An article in the October Reason Magazine underlines Blackwell's scorching criticism of his own party: Watch out for those tax-and-spend Republicans. Between 1997 and 2002, spending in Republican-controlled states such as Ohio actually rose slightly faster than in Democrat-controlled states.

Ohio's basic spending on education more than doubled, from $2 billion to $4.5 billion, in the five years ending in 2003, Hall said.
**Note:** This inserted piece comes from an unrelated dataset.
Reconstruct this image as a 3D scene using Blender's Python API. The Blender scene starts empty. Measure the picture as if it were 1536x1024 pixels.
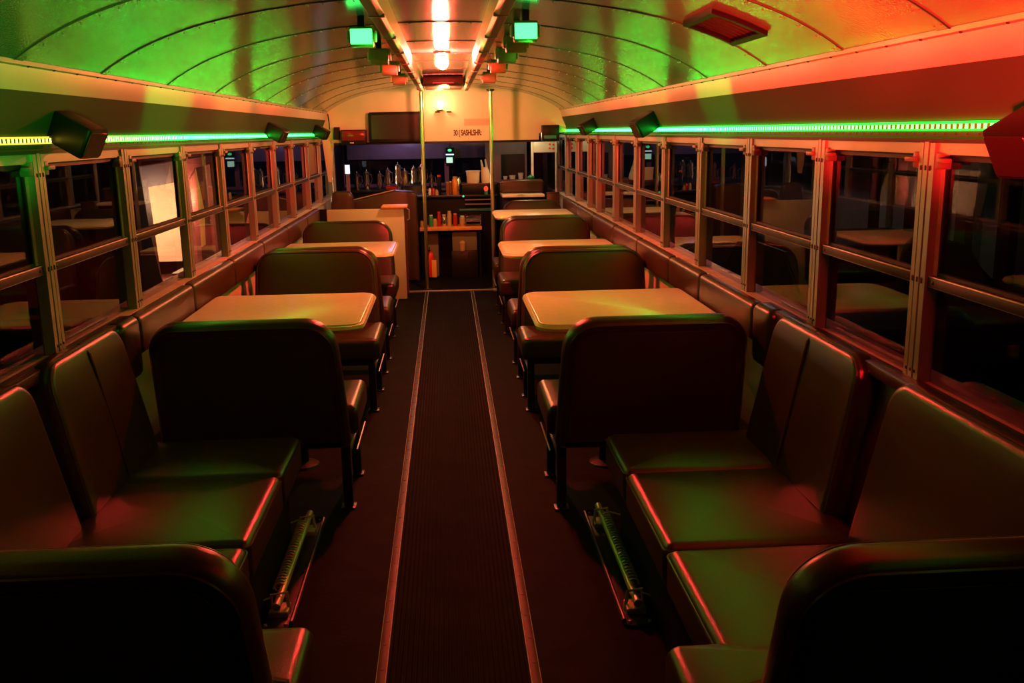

And although K-12 spending is sacrosanct in Columbus, there's not much to show for it.

Blackwell's message: It's the spending, stupid - and it's killing the state.

Dusty Rhodes sings from the same hymnal.

In his annual report for Hamilton County, graphs for property taxes and population look like a playground slide: The taxes go up, step by step, while population slips down a steep curve.

Thanks to a menu of special levies, the residential property tax per-person in Hamilton County has climbed to $175 - compared with $79 in Butler County, $81 in Clermont and just $30 in Warren, Rhodes reports.

"Since 1993, the county's residential property taxes have increased by approximately 66 percent," he said. "Over the same 10-year period, the county has lost almost 40,000 residents."

Blackwell and Rhodes are right: What Ohio needs is a jolt of California-caffeine tax revolt - or the signs on our bridges may soon say, "Will the last one out, please turn off the lights?"